復次に須菩提、菩薩摩訶薩は毘梨耶波羅蜜を行ずる時、衆生の懈怠して勤精進ならず、三乘・聲聞・辟支佛・佛乘を棄捨するを見て、當に是の願を作すべし。我れ爾所の時に隨ひ毘梨耶波羅蜜を行じ、我れ阿耨多羅三藐三菩提を得る時、我が國土の衆生をして是の如きの事無く、一切衆生勤修し精進し、三乘道に於て各度脱することを得しめんと。
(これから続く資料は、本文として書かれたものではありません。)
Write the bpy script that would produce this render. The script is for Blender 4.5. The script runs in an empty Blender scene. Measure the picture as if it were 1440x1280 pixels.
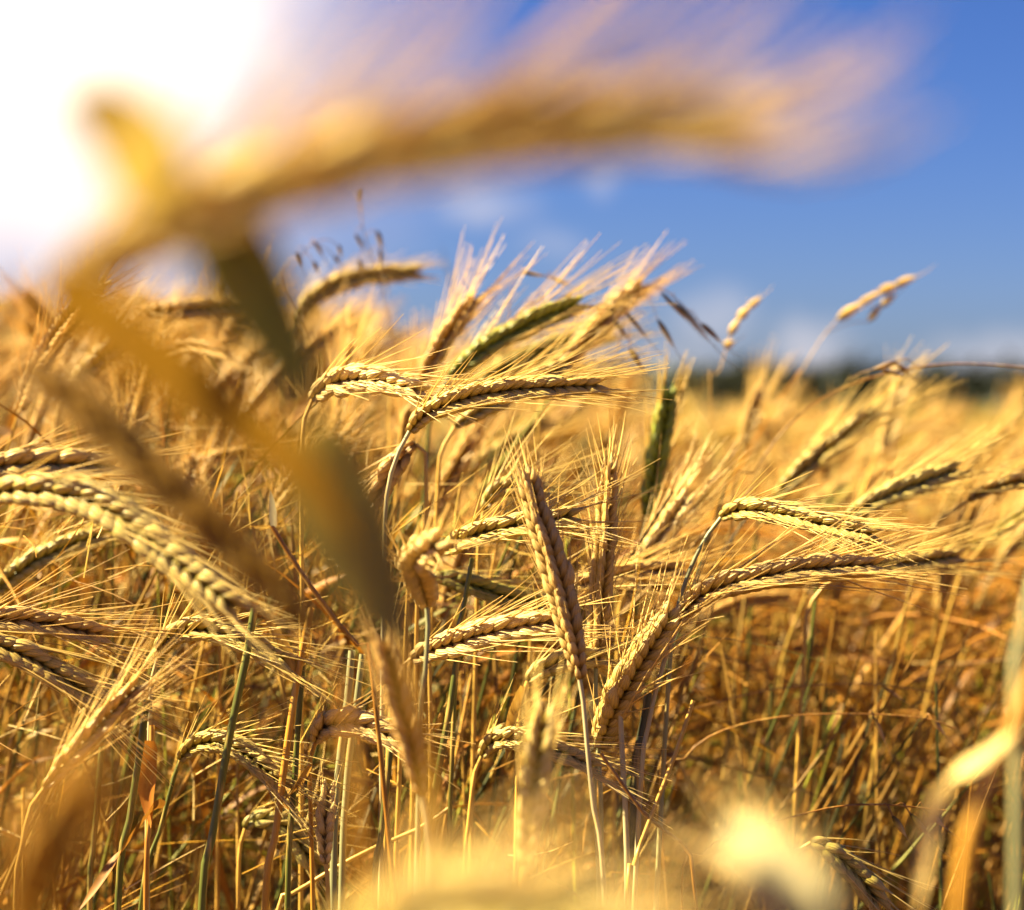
import bpy, math, random
import numpy as np
from mathutils import Vector

random.seed(7)
rng = np.random.default_rng(11)
S = bpy.context.scene
COL = S.collection
R = math.radians

# ------------------------------------------------------------------ camera
K = 2667.0                      # focal length in photo pixels (photo 1440 x 1280)
CAM = np.array([0.0, 0.0, 0.85])
PITCH = math.atan(72 / K)
FWD = np.array([0, math.cos(PITCH), -math.sin(PITCH)])
UP = np.array([0, math.sin(PITCH), math.cos(PITCH)])
RT = np.array([1.0, 0, 0])
FOCUS = 0.95
cam_data = bpy.data.cameras.new('camera')
cam_data.sensor_fit = 'HORIZONTAL'
cam_data.sensor_width = 36
cam_data.lens = K / 1440 * 36
cam_data.clip_start = 0.02
cam_data.clip_end = 6000
cam_data.dof.use_dof = True
cam_data.dof.focus_distance = FOCUS
cam_data.dof.aperture_fstop = cam_data.lens / 12.8
cam = bpy.data.objects.new('camera', cam_data)
COL.objects.link(cam)
cam.location = CAM
cam.rotation_euler = (math.pi / 2 - PITCH, 0, 0)
S.camera = cam


def P(px, py, d):
    return CAM + FWD * d + RT * ((px - 720) / K * d) - UP * ((py - 640) / K * d)


# ------------------------------------------------------------------ sky, sun, exposure
SUN_AZ, SUN_EL = R(-88), R(42)          # azimuth from the viewing direction (+Y), clockwise
SUN_DIR = Vector((math.sin(SUN_AZ) * math.cos(SUN_EL), math.cos(SUN_AZ) * math.cos(SUN_EL), math.sin(SUN_EL)))
S.view_settings.view_transform = 'Standard'
S.view_settings.look = 'None'
S.view_settings.gamma = 1
S.view_settings.exposure = 2.52
W = bpy.data.worlds.new('World')
S.world = W
W.use_nodes = True
nt = W.node_tree
bg = nt.nodes['Background']
bg.inputs['Strength'].default_value = 0.05
sky = nt.nodes.new('ShaderNodeTexSky')
sky.sky_type = 'NISHITA'
sky.sun_disc = False
sky.sun_elevation = SUN_EL
sky.sun_rotation = SUN_AZ
sky.air_density = 1.0
sky.dust_density = 0.6
sky.ozone_density = 3.0
tc = nt.nodes.new('ShaderNodeTexCoord')


def wmath(op, a, b=None, clamp=False):
    n = nt.nodes.new('ShaderNodeMath'); n.operation = op; n.use_clamp = clamp
    for i, v in enumerate((a, b)):
        if v is None: continue
        if isinstance(v, (int, float)): n.inputs[i].default_value = v
        else: nt.links.new(v, n.inputs[i])
    return n.outputs[0]


def wmix(fac, a, b):
    n = nt.nodes.new('ShaderNodeMix'); n.data_type = 'RGBA'
    nt.links.new(fac, n.inputs['Factor'])
    for v, k in ((a, 6), (b, 7)):
        if isinstance(v, tuple): n.inputs[k].default_value = v
        else: nt.links.new(v, n.inputs[k])
    return n.outputs[2]


def direction(px, py):
    v = Vector(P(px, py, 1.0) - CAM).normalized()
    return v


def blob(px, py, inner, outer, sx=1.0):
    """1 inside `inner` degrees of a sky direction, 0 beyond `outer`; sx > 1 widens the patch sideways"""
    v = direction(px, py)
    sub = nt.nodes.new('ShaderNodeVectorMath'); sub.operation = 'SUBTRACT'
    nt.links.new(warped, sub.inputs[0]); sub.inputs[1].default_value = v
    mul = nt.nodes.new('ShaderNodeVectorMath'); mul.operation = 'MULTIPLY'
    nt.links.new(sub.outputs[0], mul.inputs[0]); mul.inputs[1].default_value = (1 / sx, 1, 1)
    ln = nt.nodes.new('ShaderNodeVectorMath'); ln.operation = 'LENGTH'
    nt.links.new(mul.outputs[0], ln.inputs[0])
    mr = nt.nodes.new('ShaderNodeMapRange'); mr.interpolation_type = 'SMOOTHSTEP'
    nt.links.new(ln.outputs['Value'], mr.inputs['Value'])
    mr.inputs['From Min'].default_value = R(inner); mr.inputs['From Max'].default_value = R(outer)
    mr.inputs['To Min'].default_value = 1; mr.inputs['To Max'].default_value = 0
    return mr.outputs[0]


noise = nt.nodes.new('ShaderNodeTexNoise')
noise.inputs['Scale'].default_value = 22
noise.inputs['Detail'].default_value = 4
nt.links.new(tc.outputs['Generated'], noise.inputs['Vector'])
nsub = nt.nodes.new('ShaderNodeVectorMath'); nsub.operation = 'SUBTRACT'
nt.links.new(noise.outputs['Color'], nsub.inputs[0]); nsub.inputs[1].default_value = (.5, .5, .5)
nsc = nt.nodes.new('ShaderNodeVectorMath'); nsc.operation = 'SCALE'
nt.links.new(nsub.outputs[0], nsc.inputs[0]); nsc.inputs['Scale'].default_value = 0.035
nadd = nt.nodes.new('ShaderNodeVectorMath'); nadd.operation = 'ADD'
nt.links.new(tc.outputs['Generated'], nadd.inputs[0]); nt.links.new(nsc.outputs[0], nadd.inputs[1])
warped = nadd.outputs[0]

hs = nt.nodes.new('ShaderNodeHueSaturation')
hs.inputs['Saturation'].default_value = 1.2
hs.inputs['Value'].default_value = 1.0
nt.links.new(sky.outputs[0], hs.inputs['Color'])
tint = nt.nodes.new('ShaderNodeVectorMath'); tint.operation = 'MULTIPLY'
nt.links.new(hs.outputs[0], tint.inputs[0]); tint.inputs[1].default_value = (.205, .245, .42)
skycol = tint.outputs[0]
# glare painted into the sky high on the left: bright core, paler outer veil
veil = blob(40, -20, 1, 15)
core = blob(40, -20, 0.2, 10.4)
skycol = wmix(wmath("MULTIPLY", veil, 0.9), skycol, (3.9, 3.2, 3.15, 1))
skycol = wmix(core, skycol, (7.6, 6.4, 5.0, 1))
for (px, py, a, b, sx, f) in ((1000, 448, .1, 1.2, 1.5, .55), (1140, 500, .2, 1.5, 1.4, .8), (960, 520, .1, 1.2, 2.0, .55), (690, 280, .1, 1.0, 2.2, .6),
                              (855, 258, .1, .7, 1.3, .4), (765, 345, .1, 1.0, 1.6, .3), (1400, 505, .2, 1.4, 2.5, .6), (1100, 548, .2, .8, 8, .5)):
    skycol = wmix(wmath('MULTIPLY', blob(px, py, a, b, sx), f * .65), skycol, (3.0, 2.8, 2.95, 1))
nt.links.new(skycol, bg.inputs['Color'])

sun_data = bpy.data.lights.new('sun', 'SUN')
sun_data.energy = 5.0
sun_data.angle = R(0.5)
sun_data.color = (1.0, 0.81, 0.43)
sun = bpy.data.objects.new('sun', sun_data)
COL.objects.link(sun)
sun.rotation_euler = SUN_DIR.to_track_quat('Z', 'Y').to_euler()
sun.location = (-3, 2, 5)

S.cycles.max_bounces = 8
S.cycles.diffuse_bounces = 2
S.cycles.glossy_bounces = 2
S.cycles.transmission_bounces = 4
S.cycles.transparent_max_bounces = 4
S.cycles.caustics_reflective = False
S.cycles.caustics_refractive = False


# ------------------------------------------------------------------ materials
def plant_material(name, trans=0.35, rough=0.5, spec=0.35, noise_scale=60.0, stretch=(1, 1, 1), mode='object', bump=0.0, lo=0.7, hi=1.15):
    """straw-like material: own colour (object colour or per-blade attribute) varied by noise, partly translucent"""
    m = bpy.data.materials.new(name)
    m.use_nodes = True
    t = m.node_tree
    N, L = t.nodes, t.links
    N.clear()
    out = N.new('ShaderNodeOutputMaterial')
    pr = N.new('ShaderNodeBsdfPrincipled')
    tr = N.new('ShaderNodeBsdfTranslucent')
    mx = N.new('ShaderNodeMixShader')
    mx.inputs[0].default_value = trans
    L.new(pr.outputs[0], mx.inputs[1]); L.new(tr.outputs[0], mx.inputs[2]); L.new(mx.outputs[0], out.inputs[0])
    pr.inputs['Roughness'].default_value = rough
    pr.inputs['Specular IOR Level'].default_value = spec
    att = N.new('ShaderNodeAttribute'); att.attribute_name = 'tone'
    sep = N.new('ShaderNodeSeparateColor'); L.new(att.outputs['Color'], sep.inputs[0])
    if mode == 'object':
        oi = N.new('ShaderNodeObjectInfo'); base = oi.outputs['Color']
    else:
        at2 = N.new('ShaderNodeAttribute'); at2.attribute_name = 'hue'; base = at2.outputs['Color']
    co = N.new('ShaderNodeTexCoord')
    mp = N.new('ShaderNodeMapping'); mp.inputs['Scale'].default_value = stretch
    L.new(co.outputs['Object'], mp.inputs[0])
    nz = N.new('ShaderNodeTexNoise'); nz.inputs['Scale'].default_value = noise_scale; nz.inputs['Detail'].default_value = 5
    L.new(mp.outputs[0], nz.inputs['Vector'])
    mr = N.new('ShaderNodeMapRange'); L.new(nz.outputs[0], mr.inputs[0])
    mr.inputs[1].default_value = .25; mr.inputs[2].default_value = .75
    mr.inputs[3].default_value = lo; mr.inputs[4].default_value = hi
    # tone.r: 0 at the base of a grain / stem, 1 at the tip.  tone.g: a random number per piece
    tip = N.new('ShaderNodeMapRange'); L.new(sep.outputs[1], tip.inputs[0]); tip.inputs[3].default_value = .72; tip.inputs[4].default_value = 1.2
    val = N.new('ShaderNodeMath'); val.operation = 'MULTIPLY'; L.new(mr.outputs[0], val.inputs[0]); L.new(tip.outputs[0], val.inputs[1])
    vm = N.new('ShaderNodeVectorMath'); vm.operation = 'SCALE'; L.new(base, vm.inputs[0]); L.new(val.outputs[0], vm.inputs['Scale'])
    cur = vm.outputs[0]
    if name == 'grain':
        # each husk ripens from a green base to a pale straw tip, veined lengthwise
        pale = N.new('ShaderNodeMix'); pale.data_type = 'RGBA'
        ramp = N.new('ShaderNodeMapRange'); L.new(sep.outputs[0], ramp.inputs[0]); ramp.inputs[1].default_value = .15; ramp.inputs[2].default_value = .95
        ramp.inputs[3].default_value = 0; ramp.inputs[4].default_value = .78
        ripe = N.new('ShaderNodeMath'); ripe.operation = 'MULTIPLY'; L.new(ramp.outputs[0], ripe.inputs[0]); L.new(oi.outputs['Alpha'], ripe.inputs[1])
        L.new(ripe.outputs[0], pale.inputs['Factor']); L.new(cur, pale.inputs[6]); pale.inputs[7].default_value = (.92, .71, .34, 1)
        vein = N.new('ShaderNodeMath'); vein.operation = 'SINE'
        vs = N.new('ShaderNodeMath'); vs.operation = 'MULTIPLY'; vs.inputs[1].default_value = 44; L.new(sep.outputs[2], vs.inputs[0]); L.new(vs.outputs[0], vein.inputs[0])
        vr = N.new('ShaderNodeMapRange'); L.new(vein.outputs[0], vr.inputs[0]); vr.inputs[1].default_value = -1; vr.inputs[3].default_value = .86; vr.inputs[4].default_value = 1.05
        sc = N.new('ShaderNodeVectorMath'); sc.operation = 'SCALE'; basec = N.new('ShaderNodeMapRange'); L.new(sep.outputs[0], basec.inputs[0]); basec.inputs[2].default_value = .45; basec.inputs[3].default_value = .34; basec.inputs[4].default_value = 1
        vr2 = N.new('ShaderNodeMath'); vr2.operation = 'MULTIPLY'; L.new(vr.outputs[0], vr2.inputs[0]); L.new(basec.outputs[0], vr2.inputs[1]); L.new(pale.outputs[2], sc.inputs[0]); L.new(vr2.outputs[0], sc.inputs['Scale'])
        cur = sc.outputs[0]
        # grey-brown weather specks
        sp = N.new('ShaderNodeTexNoise'); sp.inputs['Scale'].default_value = 900; sp.inputs['Detail'].default_value = 3; L.new(co.outputs['Object'], sp.inputs['Vector'])
        sr = N.new('ShaderNodeMapRange'); L.new(sp.outputs[0], sr.inputs[0]); sr.inputs[1].default_value = .60; sr.inputs[2].default_value = .72; sr.inputs[4].default_value = .6
        sm = N.new('ShaderNodeMix'); sm.data_type = 'RGBA'; L.new(sr.outputs[0], sm.inputs['Factor']); L.new(cur, sm.inputs[6]); sm.inputs[7].default_value = (.20, .11, .03, 1)
        cur = sm.outputs[2]
        bp = N.new('ShaderNodeBump'); bp.inputs['Strength'].default_value = .5; bp.inputs['Distance'].default_value = .0004
        L.new(vein.outputs[0], bp.inputs['Height']); L.new(bp.outputs[0], pr.inputs['Normal'])
    elif bump:
        bp = N.new('ShaderNodeBump'); bp.inputs['Strength'].default_value = bump; bp.inputs['Distance'].default_value = .0006
        L.new(nz.outputs[0], bp.inputs['Height']); L.new(bp.outputs[0], pr.inputs['Normal'])
    if name in ('stem', 'leaf'):
        # dry bleached streaks and rusty blotches along the blade or stem
        n2 = N.new('ShaderNodeTexNoise'); n2.inputs['Scale'].default_value = 45 if name == 'stem' else 70; n2.inputs['Detail'].default_value = 4
        L.new(mp.outputs[0], n2.inputs['Vector'])
        r2 = N.new('ShaderNodeMapRange'); L.new(n2.outputs[0], r2.inputs[0]); r2.inputs[1].default_value = .52; r2.inputs[2].default_value = .66; r2.inputs[4].default_value = .7
        m2 = N.new('ShaderNodeMix'); m2.data_type = 'RGBA'; L.new(r2.outputs[0], m2.inputs['Factor']); L.new(cur, m2.inputs[6]); m2.inputs[7].default_value = (.50, .33, .09, 1) if name == 'stem' else (.30, .15, .03, 1)
        cur = m2.outputs[2]
    L.new(cur, pr.inputs['Base Color'])
    L.new(cur, tr.inputs['Color'])
    return m


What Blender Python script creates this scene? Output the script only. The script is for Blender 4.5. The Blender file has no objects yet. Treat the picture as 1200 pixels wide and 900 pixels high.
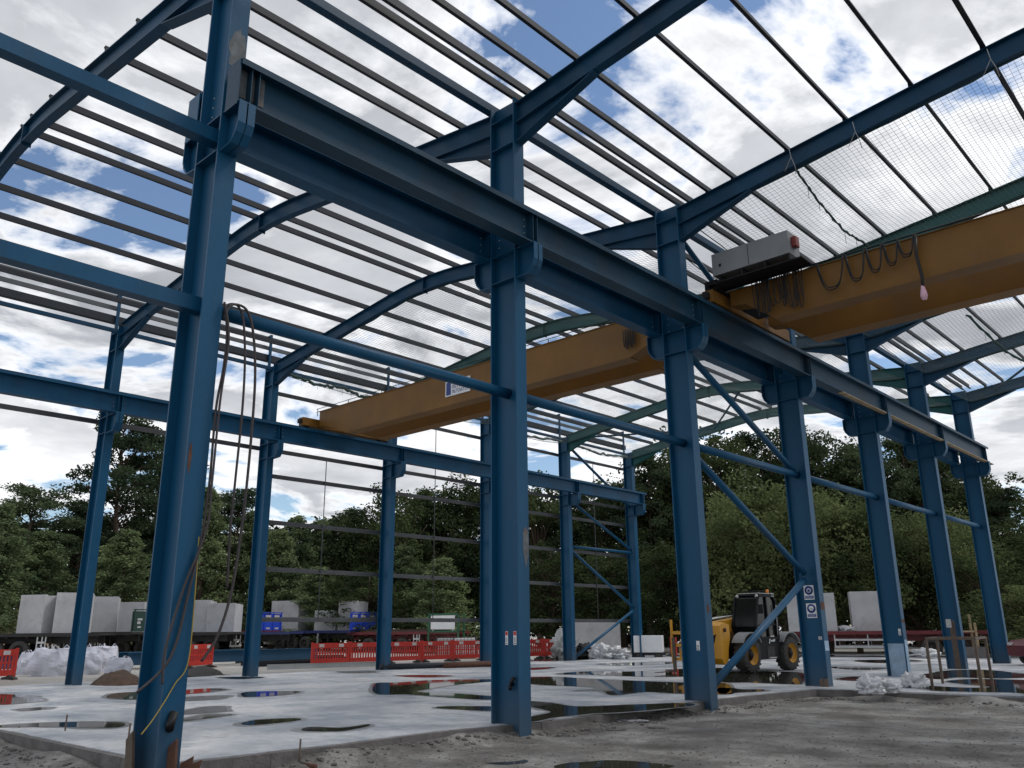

須菩提、菩薩摩訶薩は是の如きの行を作して能く毘梨耶波羅蜜を具足し、阿耨多羅三藐三菩提に近づく。
〔第五願〕
また次にスブーティよ、菩薩摩訶薩が禅定波羅蜜を実践する時、衆生が五つの障害に覆われ、淫欲、怒り、眠気、後悔、疑いのために、初禅から第四禅に入ることができず、虚空処、識処、無所有処、非有想非無想処に入ることができないのを見たならば、まさにこのような願を立てるべきである。私はこの時・所で禅定波羅蜜を実行し、私がこの上ない覚りを得た時には、私の国土の衆生にこのようなことがないようにしようと。スブーティよ、菩薩摩訶薩は、こうした行をなすことで禅定波羅蜜を完成し、この上ない覚りに近づくことができるのである。
復次に須菩提、菩薩摩訶薩禪那波羅蜜を行ずる時、衆生の五蓋に覆われ、婬欲、瞋恚、睡眠、掉悔、疑の爲に、初禪乃至第四禪を失ひ、慈悲喜捨、虚空處、識處、無所有處、非有想非無想處を失へるを見て、當に是の願を作すべし。我れ爾所の時に隨ひ禪那波羅蜜を行じ、我れ阿耨多羅三藐三菩提を得る時、我が國土の衆生をして是の如きの事無からしめんと。須菩提、菩薩摩訶薩是の如き行を作して、能く禪那波羅蜜を具足し、阿耨多羅三藐三菩提に近づく。
〔第六願〕
また次にスブーティよ、菩薩摩訶薩が般若波羅蜜を実践する時、衆生が愚かで社会常識的および超越的な正しい考えを見失い、あるいはカルマもなくカルマの因縁もないと説き、あるいは実体的霊魂の永続性を説き、あるいは死んだらすべては終わりだと説き、あるいは〔単なる〕空無を説くのを見たならば、まさにこのような願を立てるべきである。私はこの時・所で般若波羅蜜を実行し、仏の国土を浄化し衆生を成熟させ、私の国土の衆生にこのようなことがないようにしようと。スブーティよ、菩薩摩訶薩は、こうした行をなすことで般若波羅蜜を完成し、速やか一切を知る智慧に近づくことができるのである。
復次に須菩提、菩薩摩訶薩般若波羅蜜を行ずる時、衆生の愚癡にして世間・出世間の正見を失ひ、或は業無く業因縁無きを説き、或は神常を説き、或は斷滅を説き、或は無所有を説くを見て、當に是の願を作すべし。我れ爾所の時に隨ひ般若波羅蜜を行じ、佛國土を淨め衆生を成就し、我が國土の衆生をして是の如きの事なからしめんと。須菩提、菩薩摩訶薩是の如き行を作して、能く般若波羅蜜を具足し、疾に一切種智に近づく。